Saturday, October 27, 2012

How the budget redistributes income

In a capitalist economy such as ours, the rich have loads of money, the poor have next to none and the government does little about it.

Is that what you suspect? It's a long way from the truth. While some (including me) may argue they could be doing more, between them our governments - federal and state - are doing a lot more to redistribute income from the rich to the poor than many people imagine.

The reason so few people realise this is the system that brings it about is very complex. To see what's going on requires a special study - which is just what the Bureau of Statistics does every six years.

In its publication, Government Benefits, Taxes and Household Income, the bureau uses several of its surveys to take all the taxation we pay - federal and state - and attempt to attribute it to households of differing incomes. It does the same for all federal and state government spending.

But not all the taxes we pay can be attributed to households - company tax, for instance. Similarly, not all government spending can be attributed - spending on defence or roads, for instance.

In the latest study, for 2009-10, it managed to attribute $194 billion, or 62 per cent, of total government revenue and $234 billion, or 51 per cent, of total government spending.

It ranks households lowest to highest according to their income, dividing them into five "quintiles" (groups of 20 per cent). This is handy because, if income was equally distributed, each quintile would have a 20 per cent share of total income. So you can judge how unequally income is distributed by comparing each quintile's actual share with that 20 per cent benchmark.

Households start out with "private income" - income they've earned themselves from wages, investments or any unincorporated business they may own. Then the government gives them cash benefits (such as the pension, the family tax benefit or the dole) and benefits in kind (such as free or subsidised education, healthcare, subsidised childcare and public housing).

But governments also take money away from households in the form of income tax and indirect taxes (such as the goods and services tax, several sin taxes and various state taxes).

Allow for all these things and you end up with households' "final income". So how much does all the governments' taxing on the one hand and spending on the other end up changing people's incomes?

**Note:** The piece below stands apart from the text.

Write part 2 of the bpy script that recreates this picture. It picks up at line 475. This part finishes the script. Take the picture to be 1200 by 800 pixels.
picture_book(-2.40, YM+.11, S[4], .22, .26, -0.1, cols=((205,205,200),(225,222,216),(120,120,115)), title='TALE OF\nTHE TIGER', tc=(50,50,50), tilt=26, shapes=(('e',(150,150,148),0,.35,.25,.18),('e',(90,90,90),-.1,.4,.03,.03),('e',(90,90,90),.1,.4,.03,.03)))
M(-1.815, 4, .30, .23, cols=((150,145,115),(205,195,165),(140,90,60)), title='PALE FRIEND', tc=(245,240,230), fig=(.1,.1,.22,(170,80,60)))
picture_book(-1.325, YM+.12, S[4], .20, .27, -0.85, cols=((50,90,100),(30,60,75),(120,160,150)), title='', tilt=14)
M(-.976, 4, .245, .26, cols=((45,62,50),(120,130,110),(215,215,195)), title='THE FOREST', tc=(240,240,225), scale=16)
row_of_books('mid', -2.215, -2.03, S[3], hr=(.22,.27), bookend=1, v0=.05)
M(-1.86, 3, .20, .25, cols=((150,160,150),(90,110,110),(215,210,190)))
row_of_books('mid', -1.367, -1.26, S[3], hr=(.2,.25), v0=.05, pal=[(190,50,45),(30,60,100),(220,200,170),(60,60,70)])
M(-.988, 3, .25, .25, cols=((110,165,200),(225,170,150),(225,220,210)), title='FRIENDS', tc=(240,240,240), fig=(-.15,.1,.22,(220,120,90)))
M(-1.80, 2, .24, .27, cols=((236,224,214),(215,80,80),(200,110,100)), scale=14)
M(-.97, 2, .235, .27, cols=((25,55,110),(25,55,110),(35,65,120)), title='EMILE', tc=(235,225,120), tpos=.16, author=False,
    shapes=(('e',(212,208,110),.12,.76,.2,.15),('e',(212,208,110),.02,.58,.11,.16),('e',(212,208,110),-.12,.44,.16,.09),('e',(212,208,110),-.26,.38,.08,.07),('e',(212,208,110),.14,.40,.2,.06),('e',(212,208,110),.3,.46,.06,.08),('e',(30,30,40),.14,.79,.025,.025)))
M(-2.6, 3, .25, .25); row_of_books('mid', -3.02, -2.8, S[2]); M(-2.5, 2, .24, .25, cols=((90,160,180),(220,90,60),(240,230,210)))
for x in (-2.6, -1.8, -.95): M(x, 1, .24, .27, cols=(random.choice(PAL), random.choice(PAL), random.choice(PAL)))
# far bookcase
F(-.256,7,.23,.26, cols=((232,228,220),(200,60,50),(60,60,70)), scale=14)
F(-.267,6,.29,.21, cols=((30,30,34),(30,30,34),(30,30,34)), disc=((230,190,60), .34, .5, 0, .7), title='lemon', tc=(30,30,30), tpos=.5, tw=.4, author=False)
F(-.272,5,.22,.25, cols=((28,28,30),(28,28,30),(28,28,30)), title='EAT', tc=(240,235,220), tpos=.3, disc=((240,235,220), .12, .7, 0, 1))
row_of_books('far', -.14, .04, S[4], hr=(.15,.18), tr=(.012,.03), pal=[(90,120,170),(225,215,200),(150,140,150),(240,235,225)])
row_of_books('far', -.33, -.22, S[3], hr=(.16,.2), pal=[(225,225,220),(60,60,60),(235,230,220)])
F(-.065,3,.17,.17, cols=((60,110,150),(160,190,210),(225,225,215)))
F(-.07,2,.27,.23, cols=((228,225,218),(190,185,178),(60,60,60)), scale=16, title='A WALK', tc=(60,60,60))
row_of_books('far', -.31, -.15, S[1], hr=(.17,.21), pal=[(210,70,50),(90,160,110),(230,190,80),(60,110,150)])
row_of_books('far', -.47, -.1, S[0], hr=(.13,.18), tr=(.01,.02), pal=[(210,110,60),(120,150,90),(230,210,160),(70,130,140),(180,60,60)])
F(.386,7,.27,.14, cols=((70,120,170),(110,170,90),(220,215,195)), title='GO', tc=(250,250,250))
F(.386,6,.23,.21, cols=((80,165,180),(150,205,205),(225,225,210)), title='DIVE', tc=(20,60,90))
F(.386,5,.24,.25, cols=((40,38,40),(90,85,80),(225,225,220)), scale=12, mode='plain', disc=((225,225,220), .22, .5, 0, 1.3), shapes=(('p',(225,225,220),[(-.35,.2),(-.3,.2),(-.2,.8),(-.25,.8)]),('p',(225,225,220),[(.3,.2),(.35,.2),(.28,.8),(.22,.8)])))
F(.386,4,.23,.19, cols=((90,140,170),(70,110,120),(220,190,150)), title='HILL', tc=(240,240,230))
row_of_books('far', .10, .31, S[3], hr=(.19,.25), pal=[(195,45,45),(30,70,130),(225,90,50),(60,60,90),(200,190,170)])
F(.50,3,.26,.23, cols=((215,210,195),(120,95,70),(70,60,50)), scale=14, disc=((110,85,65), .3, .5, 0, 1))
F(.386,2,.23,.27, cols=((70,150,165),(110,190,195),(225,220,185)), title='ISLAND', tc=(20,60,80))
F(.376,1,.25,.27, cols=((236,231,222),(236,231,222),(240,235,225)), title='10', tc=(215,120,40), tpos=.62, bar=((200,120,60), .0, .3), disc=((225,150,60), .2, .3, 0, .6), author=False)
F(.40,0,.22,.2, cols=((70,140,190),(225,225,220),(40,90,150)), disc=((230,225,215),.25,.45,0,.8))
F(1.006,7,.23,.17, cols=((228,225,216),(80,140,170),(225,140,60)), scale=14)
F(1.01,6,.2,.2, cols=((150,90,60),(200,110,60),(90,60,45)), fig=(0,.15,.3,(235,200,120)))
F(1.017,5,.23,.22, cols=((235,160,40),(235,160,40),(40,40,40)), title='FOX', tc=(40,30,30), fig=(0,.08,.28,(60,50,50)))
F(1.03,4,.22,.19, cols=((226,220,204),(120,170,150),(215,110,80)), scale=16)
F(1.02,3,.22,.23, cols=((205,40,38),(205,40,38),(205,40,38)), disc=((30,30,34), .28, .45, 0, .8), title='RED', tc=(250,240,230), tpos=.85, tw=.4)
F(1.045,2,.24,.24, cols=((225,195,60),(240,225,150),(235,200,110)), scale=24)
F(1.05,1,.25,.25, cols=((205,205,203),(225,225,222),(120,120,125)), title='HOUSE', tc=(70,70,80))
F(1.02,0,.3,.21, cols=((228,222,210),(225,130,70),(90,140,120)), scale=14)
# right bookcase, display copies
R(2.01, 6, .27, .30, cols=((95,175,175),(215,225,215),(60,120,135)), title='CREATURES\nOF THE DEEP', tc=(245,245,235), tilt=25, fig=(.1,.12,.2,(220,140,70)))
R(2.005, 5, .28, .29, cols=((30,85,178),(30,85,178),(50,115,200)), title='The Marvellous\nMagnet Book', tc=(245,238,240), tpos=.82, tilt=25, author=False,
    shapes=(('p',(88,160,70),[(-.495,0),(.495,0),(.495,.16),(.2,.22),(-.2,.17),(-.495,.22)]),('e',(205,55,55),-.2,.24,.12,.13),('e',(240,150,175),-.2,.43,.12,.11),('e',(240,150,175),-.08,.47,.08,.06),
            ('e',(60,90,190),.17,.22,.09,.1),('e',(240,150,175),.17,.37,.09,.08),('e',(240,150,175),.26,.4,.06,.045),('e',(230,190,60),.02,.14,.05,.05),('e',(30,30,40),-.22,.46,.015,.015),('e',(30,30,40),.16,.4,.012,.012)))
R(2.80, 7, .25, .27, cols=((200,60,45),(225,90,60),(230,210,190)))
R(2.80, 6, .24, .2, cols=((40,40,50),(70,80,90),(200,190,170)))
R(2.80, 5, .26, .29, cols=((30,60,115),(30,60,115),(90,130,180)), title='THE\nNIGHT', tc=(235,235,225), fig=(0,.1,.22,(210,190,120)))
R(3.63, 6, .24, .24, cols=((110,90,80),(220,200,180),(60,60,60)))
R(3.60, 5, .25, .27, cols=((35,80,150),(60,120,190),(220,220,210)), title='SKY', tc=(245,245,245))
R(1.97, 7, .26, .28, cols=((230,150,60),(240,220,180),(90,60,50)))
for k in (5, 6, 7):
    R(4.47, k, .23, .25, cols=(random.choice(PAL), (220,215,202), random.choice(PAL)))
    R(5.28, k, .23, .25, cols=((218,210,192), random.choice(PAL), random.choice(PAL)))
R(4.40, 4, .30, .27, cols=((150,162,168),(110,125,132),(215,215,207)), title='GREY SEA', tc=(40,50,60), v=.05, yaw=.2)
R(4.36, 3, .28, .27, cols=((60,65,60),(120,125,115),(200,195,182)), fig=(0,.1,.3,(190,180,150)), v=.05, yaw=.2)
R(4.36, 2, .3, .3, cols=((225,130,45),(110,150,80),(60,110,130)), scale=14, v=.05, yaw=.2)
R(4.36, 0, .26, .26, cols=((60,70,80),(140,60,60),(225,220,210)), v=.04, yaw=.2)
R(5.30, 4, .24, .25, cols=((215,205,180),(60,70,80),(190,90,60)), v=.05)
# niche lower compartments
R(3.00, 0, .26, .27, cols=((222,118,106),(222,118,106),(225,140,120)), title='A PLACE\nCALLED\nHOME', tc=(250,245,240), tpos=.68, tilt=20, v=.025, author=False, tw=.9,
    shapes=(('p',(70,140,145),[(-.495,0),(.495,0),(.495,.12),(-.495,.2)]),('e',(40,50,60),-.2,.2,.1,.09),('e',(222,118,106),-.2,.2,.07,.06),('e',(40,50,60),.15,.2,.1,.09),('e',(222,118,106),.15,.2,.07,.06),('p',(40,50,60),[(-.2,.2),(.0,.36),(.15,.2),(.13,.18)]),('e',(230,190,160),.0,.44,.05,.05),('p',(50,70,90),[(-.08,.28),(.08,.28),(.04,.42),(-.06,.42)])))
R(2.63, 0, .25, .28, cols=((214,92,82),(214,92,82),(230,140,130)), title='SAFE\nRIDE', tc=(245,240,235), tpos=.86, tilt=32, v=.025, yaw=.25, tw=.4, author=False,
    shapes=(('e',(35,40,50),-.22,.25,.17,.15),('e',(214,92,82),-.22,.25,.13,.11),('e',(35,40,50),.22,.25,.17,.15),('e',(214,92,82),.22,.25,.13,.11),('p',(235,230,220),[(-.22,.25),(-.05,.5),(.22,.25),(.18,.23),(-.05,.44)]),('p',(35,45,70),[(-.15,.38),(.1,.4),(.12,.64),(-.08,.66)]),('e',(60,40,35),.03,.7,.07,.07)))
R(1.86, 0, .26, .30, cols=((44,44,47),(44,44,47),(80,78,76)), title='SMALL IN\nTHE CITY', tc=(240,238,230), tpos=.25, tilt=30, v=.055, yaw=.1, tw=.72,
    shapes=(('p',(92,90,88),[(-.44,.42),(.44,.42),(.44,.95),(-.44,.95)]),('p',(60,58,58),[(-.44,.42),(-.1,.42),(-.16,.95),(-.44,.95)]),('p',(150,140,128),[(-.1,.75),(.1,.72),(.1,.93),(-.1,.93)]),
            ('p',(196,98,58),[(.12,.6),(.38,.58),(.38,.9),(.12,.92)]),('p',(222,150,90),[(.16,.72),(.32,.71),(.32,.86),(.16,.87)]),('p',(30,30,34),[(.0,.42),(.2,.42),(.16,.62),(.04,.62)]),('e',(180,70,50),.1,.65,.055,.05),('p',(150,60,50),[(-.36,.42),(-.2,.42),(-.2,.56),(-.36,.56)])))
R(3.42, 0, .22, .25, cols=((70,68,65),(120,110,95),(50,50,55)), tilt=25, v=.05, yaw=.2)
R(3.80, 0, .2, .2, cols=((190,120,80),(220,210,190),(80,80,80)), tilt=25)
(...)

Quite a bit. The poorest quintile is composed mainly of pensioners and people on the dole. Its share of total private income is less than 5 per cent, whereas its share of total final income is more than 7 per cent.

The second poorest quintile (composed mainly of self-funded retirees and the working poor) has its share of total income increased from 9 per cent to 13 per cent.

The middle quintile (composed mainly of working families) has its share raised from 15 per cent to 17 per cent.

The second-highest quintile's share is virtually unchanged at 23 per cent. But get this: the highest quintile (mainly two-income couples without dependants) has its 48 per cent share of private income reduced to 40 per cent of final income.

So the system of taxes and benefits takes 8 percentage points of total income from the top 20 per cent of households and redistributes it to the bottom 60 per cent.

But how exactly does it bring this about? For a start, income tax is "progressive" - it takes a progressively higher proportion of tax as income rises.

The bureau's figures show income tax takes about 8 per cent of the private income of households in the lowest quintile but the proportion steadily increases until you get the highest quintile, which loses more than 19 per cent.

(If that last proportion seems low, remember income tax is levied on the incomes of individuals, not households. Most top households would have two income-earning individuals, probably with one partner earning a lot more than the other, thereby lowering their average tax rate.)

Of course, you'd expect the progressive effect of income tax to be offset by the "regressive" effect of indirect taxes. A regressive tax takes a higher proportion of low incomes than high incomes.

And that's just what the bureau's figures show. On average, households in the lowest quintile lose 19 per cent of their "gross income" (private income plus cash benefits) in indirect taxes. That proportion falls steadily until you get to the highest quintile, which loses less than 8 per cent.

So what's the story when you put the two types of tax together to examine the effect of the total tax system? You find the tax burden as a proportion of gross income is very roughly U-shaped. The lowest quintile loses 24 per cent, but then the proportion drops to 22 per cent before slowly rising to reach 27 per cent for the highest quintile.

Clearly, the total tax system does surprisingly little to redistribute income from the top to the bottom.

See what that means? Though few people realise it, most of the redistribution done by the budget comes not from its tax side but from its spending side.

That's particularly the case with cash benefits which, after all, are tightly means-tested. The cash benefits received by households in the lowest quintile are equivalent to 47 per cent of their private income.

But that proportion falls sharply until you get to the highest quintile, whose cash benefits add just 2 per cent to their private income. Mental note for all lefties: means-testing makes the cash benefits system highly progressive.

By contrast, most benefits in kind are provided on a universal basis - that is, without means-testing. That's true of healthcare and education spending. So you wouldn't expect their distribution to be particularly progressive.

You wouldn't expect it, but for some reason it is. The in-kind benefits received by the lowest quintile are equivalent to 53 per cent of private income. But that proportion falls sharply to reach just 12 per cent of the highest quintile's private income.

All told, the whole tax and benefits system adds an average of $241 a week to the incomes of the bottom 20 per cent of households but subtracts an average of $484 a week from the incomes of the top 20 per cent. That's quite a redistribution.